A glimmer of hope for future grads

Although job prospects seem positive in survey results, it’s important to keep other realities in mind


In my op-ed from a few months ago, I discussed the pros and serious cons of being an English and professional writing major. Despite the few panic attacks I’ve had since then thinking about what I’m going to do to support myself once school is all finished, I felt uplifted by recent information distributed by the Academic Affairs Committee.

In light of the highlights from a survey they conducted, 59 percent of graduates found a job that pays between $30,000 and $50,000 while 29 percent managed to rake in over $50,000 a year. It’s nice to know that some people legitimately found a full-time job after graduation.

Despite my enlightenment with these numbers, it isn’t necessarily reassuring when you think about how low the number still is. I can’t really complain about not being able to find work since I’ve had a paying job for the past three years at the paper. I was lucky enough to score a job here at The Medium a few years ago when I landed the gig of features editor. I’ve climbed the ladder little by little as the years progressed and managed to earn myself a few promotions, which is a great way to make money and use the skills I’ve obtained in my programs.

But I always wondered what I would do without this place. During the summer, I tried to find a job to keep me afloat before I returned to school. Over 300 applications later to jobs that, quite frankly, would only pay the bills, I still wound up nowhere. The only job that considered taking me in was Town Shoes in downtown Toronto. I was pulled in for an interview with the manager of the location and, once approved by him, needed to go through a second round of interviews with his boss.

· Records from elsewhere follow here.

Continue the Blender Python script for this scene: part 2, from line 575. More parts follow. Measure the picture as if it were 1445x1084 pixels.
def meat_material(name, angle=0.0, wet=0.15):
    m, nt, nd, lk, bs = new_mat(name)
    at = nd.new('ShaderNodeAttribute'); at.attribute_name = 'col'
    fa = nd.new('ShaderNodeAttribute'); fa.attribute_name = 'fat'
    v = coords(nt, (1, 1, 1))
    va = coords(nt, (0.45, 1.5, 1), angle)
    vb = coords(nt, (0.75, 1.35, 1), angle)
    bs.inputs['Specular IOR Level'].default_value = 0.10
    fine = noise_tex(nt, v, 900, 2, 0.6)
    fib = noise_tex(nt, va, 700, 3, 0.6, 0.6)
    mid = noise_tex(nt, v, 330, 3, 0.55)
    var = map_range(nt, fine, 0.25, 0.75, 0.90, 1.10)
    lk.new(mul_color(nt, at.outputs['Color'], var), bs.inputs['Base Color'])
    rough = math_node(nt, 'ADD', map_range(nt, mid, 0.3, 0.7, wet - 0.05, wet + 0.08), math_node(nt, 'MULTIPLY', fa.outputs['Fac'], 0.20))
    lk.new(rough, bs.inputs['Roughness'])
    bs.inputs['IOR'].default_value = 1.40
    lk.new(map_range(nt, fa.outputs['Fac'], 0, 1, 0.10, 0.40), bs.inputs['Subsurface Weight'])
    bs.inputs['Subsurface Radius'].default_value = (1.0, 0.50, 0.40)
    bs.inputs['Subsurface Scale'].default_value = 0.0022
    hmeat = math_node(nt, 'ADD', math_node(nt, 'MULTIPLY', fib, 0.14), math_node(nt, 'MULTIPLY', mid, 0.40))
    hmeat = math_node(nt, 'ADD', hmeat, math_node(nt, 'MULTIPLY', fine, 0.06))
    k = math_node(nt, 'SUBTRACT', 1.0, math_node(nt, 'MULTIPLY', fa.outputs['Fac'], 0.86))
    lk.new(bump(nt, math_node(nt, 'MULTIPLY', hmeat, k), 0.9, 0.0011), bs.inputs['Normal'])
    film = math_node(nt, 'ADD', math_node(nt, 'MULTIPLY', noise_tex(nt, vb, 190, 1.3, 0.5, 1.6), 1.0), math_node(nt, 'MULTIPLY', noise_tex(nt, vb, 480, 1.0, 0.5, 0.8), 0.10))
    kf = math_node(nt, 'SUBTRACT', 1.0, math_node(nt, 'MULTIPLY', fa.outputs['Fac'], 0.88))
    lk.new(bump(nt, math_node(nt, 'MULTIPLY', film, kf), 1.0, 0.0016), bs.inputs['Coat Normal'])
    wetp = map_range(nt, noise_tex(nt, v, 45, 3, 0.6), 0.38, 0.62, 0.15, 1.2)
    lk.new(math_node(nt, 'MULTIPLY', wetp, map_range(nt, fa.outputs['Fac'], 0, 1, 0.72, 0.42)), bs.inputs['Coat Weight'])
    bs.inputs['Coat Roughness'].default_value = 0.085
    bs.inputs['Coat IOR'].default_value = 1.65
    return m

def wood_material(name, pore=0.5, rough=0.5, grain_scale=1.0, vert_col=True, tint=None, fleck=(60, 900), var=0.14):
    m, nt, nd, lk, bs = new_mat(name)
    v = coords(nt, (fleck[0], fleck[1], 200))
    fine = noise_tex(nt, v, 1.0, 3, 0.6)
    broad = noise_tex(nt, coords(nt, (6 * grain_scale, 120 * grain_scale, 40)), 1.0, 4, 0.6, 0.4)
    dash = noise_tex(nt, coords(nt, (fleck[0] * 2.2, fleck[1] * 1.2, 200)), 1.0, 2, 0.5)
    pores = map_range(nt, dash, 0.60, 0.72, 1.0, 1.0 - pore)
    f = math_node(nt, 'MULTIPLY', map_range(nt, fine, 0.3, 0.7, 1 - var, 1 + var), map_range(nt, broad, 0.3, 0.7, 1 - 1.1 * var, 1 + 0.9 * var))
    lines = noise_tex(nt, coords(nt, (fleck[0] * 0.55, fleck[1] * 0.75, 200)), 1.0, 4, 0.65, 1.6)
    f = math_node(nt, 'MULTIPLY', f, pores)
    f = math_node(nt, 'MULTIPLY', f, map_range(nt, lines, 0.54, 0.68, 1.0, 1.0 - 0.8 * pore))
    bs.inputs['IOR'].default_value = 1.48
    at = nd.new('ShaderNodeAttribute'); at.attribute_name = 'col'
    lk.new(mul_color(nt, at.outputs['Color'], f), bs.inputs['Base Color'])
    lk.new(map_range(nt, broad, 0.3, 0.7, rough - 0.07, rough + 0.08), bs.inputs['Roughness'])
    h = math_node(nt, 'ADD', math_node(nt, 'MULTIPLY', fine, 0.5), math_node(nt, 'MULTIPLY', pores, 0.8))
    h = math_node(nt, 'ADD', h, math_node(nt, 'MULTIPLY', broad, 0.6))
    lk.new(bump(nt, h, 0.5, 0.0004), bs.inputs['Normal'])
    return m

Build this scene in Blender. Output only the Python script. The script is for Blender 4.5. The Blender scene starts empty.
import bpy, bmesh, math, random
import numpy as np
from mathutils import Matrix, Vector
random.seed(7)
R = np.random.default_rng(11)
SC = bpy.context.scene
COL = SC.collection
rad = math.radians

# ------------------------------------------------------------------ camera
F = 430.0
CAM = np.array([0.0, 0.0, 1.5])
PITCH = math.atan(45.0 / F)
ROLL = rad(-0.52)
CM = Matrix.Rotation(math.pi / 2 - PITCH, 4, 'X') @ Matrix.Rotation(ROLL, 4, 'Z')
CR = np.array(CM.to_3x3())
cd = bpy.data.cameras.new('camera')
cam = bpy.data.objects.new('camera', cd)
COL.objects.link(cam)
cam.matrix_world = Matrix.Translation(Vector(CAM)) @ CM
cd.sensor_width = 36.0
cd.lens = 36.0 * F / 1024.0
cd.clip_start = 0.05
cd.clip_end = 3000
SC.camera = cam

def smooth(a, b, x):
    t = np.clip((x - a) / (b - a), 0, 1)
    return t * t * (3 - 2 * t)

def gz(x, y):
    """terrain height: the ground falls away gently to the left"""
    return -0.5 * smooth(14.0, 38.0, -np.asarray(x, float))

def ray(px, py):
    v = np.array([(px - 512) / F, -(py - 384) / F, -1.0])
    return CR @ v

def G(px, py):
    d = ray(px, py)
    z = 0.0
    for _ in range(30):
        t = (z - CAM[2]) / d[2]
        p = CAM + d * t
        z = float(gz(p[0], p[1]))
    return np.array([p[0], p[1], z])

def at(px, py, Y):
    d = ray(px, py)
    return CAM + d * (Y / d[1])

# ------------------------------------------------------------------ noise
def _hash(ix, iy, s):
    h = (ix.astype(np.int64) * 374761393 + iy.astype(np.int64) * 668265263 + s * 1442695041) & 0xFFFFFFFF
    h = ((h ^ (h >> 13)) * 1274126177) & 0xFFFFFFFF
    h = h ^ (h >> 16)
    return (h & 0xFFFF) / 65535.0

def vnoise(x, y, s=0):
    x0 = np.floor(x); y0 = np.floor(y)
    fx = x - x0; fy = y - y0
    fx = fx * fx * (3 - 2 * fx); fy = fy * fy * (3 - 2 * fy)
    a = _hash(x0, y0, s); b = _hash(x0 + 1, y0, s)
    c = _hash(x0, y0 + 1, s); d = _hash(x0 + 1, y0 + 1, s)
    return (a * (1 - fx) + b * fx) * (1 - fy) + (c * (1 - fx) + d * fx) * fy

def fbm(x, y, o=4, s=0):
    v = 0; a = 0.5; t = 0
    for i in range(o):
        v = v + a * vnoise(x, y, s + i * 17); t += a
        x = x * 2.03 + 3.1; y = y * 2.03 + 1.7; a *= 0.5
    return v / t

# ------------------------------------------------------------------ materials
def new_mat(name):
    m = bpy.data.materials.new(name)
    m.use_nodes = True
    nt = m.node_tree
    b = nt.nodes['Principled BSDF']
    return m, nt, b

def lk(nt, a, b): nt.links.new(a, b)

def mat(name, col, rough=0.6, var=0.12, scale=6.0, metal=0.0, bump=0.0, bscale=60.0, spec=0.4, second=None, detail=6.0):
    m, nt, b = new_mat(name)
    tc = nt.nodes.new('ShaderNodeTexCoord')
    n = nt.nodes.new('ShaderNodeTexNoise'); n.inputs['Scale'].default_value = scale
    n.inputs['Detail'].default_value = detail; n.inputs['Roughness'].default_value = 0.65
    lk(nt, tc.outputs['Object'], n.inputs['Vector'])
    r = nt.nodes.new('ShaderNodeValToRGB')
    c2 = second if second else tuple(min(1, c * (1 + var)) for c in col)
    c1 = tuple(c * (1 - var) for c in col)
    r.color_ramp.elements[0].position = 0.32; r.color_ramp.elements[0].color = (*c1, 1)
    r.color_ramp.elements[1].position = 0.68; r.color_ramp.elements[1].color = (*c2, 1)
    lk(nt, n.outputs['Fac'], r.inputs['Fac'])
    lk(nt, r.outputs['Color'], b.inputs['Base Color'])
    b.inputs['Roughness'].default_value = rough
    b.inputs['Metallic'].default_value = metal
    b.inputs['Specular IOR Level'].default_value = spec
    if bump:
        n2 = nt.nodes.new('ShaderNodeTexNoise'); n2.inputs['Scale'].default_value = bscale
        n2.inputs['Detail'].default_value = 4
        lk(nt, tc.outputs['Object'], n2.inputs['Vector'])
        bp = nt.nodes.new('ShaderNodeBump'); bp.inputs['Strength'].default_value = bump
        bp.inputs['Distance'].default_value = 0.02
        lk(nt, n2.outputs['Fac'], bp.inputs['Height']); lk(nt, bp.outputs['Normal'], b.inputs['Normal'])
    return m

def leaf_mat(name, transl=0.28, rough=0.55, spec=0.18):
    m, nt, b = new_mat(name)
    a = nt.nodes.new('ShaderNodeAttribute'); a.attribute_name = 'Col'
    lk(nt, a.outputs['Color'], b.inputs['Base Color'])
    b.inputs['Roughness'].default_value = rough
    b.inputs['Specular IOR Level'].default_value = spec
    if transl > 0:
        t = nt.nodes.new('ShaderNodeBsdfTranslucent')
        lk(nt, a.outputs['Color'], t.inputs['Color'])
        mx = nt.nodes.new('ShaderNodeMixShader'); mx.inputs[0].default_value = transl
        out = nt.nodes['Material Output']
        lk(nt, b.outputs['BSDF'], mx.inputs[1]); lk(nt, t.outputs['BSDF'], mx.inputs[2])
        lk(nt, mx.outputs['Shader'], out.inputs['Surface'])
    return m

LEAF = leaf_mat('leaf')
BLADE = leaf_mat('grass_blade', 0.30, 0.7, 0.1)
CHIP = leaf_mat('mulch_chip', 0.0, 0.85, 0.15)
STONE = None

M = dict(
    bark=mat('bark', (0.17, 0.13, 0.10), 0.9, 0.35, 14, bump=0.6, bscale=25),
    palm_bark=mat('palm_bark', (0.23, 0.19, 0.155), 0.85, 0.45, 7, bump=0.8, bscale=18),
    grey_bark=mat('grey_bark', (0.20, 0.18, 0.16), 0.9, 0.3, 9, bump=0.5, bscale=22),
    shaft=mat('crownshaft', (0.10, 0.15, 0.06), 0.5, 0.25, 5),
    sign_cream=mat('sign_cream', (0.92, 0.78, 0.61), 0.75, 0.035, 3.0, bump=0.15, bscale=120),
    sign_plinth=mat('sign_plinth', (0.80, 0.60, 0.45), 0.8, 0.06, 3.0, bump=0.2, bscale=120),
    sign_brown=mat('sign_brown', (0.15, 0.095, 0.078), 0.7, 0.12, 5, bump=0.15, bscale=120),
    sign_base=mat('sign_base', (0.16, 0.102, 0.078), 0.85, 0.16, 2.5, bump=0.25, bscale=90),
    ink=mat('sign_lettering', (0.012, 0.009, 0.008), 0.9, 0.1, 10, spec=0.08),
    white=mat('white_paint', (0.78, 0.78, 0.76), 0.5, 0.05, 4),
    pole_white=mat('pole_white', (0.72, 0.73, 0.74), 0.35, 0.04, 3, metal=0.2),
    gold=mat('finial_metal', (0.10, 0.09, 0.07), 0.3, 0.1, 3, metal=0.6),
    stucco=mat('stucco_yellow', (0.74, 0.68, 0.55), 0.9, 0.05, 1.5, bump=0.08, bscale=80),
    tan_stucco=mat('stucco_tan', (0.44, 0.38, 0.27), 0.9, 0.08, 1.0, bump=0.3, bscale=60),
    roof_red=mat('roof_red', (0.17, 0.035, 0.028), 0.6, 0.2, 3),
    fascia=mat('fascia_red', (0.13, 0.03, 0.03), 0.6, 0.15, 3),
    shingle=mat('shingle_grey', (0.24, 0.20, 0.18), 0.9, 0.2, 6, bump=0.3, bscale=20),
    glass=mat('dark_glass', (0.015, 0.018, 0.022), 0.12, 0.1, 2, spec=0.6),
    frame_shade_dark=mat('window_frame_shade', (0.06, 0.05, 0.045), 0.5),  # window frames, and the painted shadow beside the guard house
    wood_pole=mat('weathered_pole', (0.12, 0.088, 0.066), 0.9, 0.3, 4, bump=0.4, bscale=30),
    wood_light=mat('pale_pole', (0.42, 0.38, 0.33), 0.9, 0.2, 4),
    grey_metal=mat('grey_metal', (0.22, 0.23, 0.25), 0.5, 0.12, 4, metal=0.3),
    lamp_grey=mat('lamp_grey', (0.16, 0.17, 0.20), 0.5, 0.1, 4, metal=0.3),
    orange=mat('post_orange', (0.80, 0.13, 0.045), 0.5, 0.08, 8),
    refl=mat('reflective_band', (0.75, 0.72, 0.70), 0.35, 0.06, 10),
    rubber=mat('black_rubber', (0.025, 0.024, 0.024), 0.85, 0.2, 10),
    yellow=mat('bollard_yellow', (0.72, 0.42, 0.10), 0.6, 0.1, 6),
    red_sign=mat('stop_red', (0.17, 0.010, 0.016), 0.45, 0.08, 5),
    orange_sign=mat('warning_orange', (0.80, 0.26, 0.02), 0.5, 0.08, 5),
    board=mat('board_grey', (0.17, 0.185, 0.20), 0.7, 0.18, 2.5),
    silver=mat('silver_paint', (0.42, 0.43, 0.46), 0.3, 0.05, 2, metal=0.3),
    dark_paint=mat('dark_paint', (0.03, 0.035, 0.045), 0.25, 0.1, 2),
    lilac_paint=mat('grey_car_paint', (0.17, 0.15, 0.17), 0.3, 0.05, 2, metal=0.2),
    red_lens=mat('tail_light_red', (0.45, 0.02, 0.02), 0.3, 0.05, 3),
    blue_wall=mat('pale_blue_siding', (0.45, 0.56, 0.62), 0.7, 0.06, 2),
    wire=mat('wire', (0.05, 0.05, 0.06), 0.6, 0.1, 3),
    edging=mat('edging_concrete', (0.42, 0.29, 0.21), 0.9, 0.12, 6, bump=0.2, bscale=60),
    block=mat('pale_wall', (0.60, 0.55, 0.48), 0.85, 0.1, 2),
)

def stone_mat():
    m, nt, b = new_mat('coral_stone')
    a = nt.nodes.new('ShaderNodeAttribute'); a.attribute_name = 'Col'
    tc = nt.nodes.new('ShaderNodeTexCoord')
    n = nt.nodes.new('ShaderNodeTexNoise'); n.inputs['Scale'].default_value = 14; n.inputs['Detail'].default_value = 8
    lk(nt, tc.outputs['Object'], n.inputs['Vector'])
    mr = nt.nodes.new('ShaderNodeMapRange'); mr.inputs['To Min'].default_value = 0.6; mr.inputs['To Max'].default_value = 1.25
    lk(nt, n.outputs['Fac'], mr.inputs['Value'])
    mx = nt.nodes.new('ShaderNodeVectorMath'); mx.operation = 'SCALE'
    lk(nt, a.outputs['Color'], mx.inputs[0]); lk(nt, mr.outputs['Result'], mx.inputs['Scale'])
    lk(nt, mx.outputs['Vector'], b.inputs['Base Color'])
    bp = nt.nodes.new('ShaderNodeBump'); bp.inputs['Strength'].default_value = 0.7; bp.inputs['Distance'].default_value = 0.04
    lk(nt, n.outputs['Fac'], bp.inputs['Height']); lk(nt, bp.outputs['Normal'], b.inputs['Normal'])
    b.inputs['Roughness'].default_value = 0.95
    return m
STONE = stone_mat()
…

Both of them loved me and just as I could see the finish line ahead of me, my employer asked about my availability. After days of interviews and emails to them, I ultimately had to walk away due to my school schedule in September, which was months away. Although, I did get the nice parting gift of being told, “I would have hired you on the spot but I need people to work Sundays.” Because of this heartbreak, I racked up a pretty hefty debt to my mother, which I needed to pay back with the first paycheque I made at The Medium in September.

According to Statistics Canada, “Youth unemployment rate in Canada increased to 13 percent in December from 12.7 percent in November of 2015. Youth unemployment rate in Canada averaged 14.15 percent from 1976 until 2015, reaching an all-time high of 20.7 percent in October of 1982 and a record low of 10.4 percent in July of 1989.”

We also can’t lose sight of the fact that minimum paying jobs offer employees a handful of peanuts for hours of hard labour. Labour is also exploited when it comes to internships. I’ve had a few, which were good learning experiences but were ultimately very obvious months of work without pay.

In light of these numbers, the Liberal Party is promising to spend over one billion dollars over a four-year span in an attempt to help 125,000 young people find work, as reported by Huffington Post.

Also reported, “The Liberal plan includes spending some $300 million annually for three years on a youth employment strategy, a move the party believes would create 40,000 jobs each year. The party also promised to pay up to one quarter of a co-op student’s salary, up to a maximum of $5,000, for every new position an employer creates.”

I consider it a good thing that we have the Career Centre available to us after we graduate but their services only stretch so far when it comes to finding a job in your field. And I’ve got enough time left on my ticket at university where I don’t have to worry about these things right now. But the questions of where I’m planning to go after graduation and what I want to do when I leave have already started (shout out to my relatives).

It really wasn’t until my clock began ticking at university that I really started to focus on the harsh reality that I actually need to do stuff on my own once I leave here. I mean, I live at home and don’t need to pay for anything other than my phone bill and takeout (because I’m on a big health kick) but I do freak out when I think about funding my own life. Funding my own life despite the fact that I’m going to be in an approximate $25,000 to $30,000 of debt due to OSAP once I graduate.

The good news is I can tell people I’m a successful writer as I work out of my mother’s basement.